[Begin]
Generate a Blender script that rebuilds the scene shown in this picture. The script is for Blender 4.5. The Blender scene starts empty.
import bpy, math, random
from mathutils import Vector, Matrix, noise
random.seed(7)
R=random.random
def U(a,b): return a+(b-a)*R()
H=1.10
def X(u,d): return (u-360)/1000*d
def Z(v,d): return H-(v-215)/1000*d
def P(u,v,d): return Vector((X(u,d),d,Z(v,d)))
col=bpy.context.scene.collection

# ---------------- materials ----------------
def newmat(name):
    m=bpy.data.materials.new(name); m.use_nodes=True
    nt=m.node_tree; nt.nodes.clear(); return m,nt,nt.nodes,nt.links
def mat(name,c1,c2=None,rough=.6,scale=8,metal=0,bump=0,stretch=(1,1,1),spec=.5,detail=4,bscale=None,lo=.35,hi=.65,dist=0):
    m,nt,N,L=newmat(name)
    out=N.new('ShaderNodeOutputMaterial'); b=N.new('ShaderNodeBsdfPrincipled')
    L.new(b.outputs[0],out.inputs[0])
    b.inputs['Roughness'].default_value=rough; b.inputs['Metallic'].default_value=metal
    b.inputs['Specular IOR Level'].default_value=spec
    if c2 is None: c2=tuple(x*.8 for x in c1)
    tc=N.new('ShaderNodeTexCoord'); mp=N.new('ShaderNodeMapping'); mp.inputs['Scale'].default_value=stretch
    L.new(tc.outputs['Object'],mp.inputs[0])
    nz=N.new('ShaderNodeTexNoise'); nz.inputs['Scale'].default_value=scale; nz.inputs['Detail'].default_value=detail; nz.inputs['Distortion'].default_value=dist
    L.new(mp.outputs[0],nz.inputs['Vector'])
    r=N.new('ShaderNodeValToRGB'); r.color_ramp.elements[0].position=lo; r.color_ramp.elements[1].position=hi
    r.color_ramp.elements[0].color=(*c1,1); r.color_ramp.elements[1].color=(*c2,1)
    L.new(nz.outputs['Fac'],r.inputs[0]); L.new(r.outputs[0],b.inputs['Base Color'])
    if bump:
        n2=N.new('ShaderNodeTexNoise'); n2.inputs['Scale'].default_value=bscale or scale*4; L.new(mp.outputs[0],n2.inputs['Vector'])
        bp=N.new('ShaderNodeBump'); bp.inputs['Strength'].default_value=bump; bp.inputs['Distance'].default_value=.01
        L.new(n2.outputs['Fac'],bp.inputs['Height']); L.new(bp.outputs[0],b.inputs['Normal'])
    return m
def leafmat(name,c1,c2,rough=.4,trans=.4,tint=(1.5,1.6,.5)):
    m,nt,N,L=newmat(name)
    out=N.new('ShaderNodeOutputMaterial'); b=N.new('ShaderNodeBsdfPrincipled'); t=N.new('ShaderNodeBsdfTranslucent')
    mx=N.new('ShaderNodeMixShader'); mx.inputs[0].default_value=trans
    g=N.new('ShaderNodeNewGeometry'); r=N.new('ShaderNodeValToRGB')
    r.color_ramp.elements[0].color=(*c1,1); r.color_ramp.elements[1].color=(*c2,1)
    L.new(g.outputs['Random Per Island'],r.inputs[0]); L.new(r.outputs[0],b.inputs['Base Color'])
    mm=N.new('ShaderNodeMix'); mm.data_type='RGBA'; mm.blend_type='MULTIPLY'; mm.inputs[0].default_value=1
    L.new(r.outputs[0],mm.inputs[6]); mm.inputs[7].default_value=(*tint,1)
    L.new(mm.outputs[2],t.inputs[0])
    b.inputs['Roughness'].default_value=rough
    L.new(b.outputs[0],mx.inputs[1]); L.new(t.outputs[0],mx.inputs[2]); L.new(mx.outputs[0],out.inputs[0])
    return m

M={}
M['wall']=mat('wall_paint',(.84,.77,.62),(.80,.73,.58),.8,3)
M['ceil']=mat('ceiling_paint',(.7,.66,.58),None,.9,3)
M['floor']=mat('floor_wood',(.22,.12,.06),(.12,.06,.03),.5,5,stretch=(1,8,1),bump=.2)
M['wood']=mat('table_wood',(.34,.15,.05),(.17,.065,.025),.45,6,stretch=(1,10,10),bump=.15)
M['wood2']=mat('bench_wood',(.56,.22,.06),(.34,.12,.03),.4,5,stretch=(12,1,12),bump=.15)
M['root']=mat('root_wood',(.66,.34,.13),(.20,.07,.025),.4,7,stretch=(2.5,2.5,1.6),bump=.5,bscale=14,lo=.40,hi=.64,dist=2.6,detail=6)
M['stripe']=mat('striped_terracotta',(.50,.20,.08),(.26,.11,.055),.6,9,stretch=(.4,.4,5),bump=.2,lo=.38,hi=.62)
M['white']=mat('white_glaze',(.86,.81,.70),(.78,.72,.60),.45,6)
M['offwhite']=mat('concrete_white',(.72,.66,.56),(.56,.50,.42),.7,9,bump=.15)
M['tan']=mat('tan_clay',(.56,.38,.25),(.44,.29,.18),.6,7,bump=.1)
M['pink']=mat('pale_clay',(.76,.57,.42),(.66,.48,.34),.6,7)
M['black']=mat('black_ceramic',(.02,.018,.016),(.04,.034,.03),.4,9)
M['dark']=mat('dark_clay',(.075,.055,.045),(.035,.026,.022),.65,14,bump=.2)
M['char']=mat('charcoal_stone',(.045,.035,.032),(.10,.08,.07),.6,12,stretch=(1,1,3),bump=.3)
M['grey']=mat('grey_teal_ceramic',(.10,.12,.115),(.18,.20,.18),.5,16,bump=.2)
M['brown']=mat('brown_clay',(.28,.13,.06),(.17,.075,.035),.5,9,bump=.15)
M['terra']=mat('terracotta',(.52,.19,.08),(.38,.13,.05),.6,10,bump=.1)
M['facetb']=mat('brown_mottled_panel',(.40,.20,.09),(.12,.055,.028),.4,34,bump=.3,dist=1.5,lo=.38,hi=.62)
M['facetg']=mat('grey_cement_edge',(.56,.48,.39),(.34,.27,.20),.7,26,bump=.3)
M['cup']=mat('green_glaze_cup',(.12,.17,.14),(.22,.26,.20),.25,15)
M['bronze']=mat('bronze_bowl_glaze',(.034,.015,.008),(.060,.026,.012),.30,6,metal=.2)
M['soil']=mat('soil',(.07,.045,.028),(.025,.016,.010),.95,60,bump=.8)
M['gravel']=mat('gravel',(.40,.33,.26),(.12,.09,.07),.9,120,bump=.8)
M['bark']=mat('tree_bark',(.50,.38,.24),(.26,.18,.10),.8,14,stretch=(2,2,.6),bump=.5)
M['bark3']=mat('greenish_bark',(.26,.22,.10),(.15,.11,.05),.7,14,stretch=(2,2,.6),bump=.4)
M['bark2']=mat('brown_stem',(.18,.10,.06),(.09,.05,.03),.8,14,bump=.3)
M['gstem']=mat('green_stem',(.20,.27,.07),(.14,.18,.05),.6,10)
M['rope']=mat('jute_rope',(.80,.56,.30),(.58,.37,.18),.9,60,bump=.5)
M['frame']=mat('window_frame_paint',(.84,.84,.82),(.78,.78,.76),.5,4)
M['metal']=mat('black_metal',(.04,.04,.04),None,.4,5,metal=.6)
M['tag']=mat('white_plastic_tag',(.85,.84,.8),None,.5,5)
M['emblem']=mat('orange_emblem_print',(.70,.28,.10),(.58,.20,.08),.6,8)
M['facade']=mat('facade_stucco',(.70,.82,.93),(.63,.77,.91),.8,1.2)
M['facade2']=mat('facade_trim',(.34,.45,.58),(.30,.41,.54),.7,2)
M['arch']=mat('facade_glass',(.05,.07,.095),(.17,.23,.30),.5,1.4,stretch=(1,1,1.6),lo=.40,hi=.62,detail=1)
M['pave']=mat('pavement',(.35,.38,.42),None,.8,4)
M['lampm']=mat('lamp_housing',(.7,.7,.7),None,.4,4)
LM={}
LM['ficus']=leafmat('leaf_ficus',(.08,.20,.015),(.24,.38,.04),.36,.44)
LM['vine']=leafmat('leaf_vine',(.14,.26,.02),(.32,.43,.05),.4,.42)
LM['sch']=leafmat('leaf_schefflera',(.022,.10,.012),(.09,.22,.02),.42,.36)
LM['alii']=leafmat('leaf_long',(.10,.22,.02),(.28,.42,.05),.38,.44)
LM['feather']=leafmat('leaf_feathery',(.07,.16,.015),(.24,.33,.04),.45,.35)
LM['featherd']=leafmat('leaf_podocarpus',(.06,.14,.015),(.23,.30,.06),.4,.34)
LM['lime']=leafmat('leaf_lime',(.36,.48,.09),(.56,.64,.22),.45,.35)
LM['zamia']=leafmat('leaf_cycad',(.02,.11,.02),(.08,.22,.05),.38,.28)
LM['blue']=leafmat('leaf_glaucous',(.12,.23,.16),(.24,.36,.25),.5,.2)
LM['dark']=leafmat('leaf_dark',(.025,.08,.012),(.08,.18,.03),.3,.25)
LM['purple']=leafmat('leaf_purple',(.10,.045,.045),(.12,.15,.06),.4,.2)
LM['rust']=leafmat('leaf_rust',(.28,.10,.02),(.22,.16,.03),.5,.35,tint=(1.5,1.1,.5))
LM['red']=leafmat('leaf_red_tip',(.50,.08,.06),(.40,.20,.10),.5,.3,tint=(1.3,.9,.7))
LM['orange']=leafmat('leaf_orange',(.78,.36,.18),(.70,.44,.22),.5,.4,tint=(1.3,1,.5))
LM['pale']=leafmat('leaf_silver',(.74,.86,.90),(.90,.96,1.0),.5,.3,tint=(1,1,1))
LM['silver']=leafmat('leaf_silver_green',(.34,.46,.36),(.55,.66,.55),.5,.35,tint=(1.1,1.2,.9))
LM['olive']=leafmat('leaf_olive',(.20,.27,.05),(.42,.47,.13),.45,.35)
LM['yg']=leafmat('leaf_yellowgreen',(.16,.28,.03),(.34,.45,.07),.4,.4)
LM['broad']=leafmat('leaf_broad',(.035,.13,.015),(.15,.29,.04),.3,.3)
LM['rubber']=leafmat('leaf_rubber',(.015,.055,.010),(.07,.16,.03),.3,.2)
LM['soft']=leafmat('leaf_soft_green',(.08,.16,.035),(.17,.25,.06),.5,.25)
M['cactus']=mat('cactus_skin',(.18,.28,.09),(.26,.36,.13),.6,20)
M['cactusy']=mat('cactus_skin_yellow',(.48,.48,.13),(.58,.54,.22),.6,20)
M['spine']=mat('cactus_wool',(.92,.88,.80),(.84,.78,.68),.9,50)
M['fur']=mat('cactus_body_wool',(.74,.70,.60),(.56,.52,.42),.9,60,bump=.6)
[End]
» Instruction:
Please write out exactly the lines from the start of the data through the line that contains "col=bpy.context.scene.collection", both ends included, and nothing else.

» Answer to the problem:
Generate a Blender script that rebuilds the scene shown in this picture. The script is for Blender 4.5. The Blender scene starts empty.
import bpy, math, random
from mathutils import Vector, Matrix, noise
random.seed(7)
R=random.random
def U(a,b): return a+(b-a)*R()
H=1.10
def X(u,d): return (u-360)/1000*d
def Z(v,d): return H-(v-215)/1000*d
def P(u,v,d): return Vector((X(u,d),d,Z(v,d)))
col=bpy.context.scene.collection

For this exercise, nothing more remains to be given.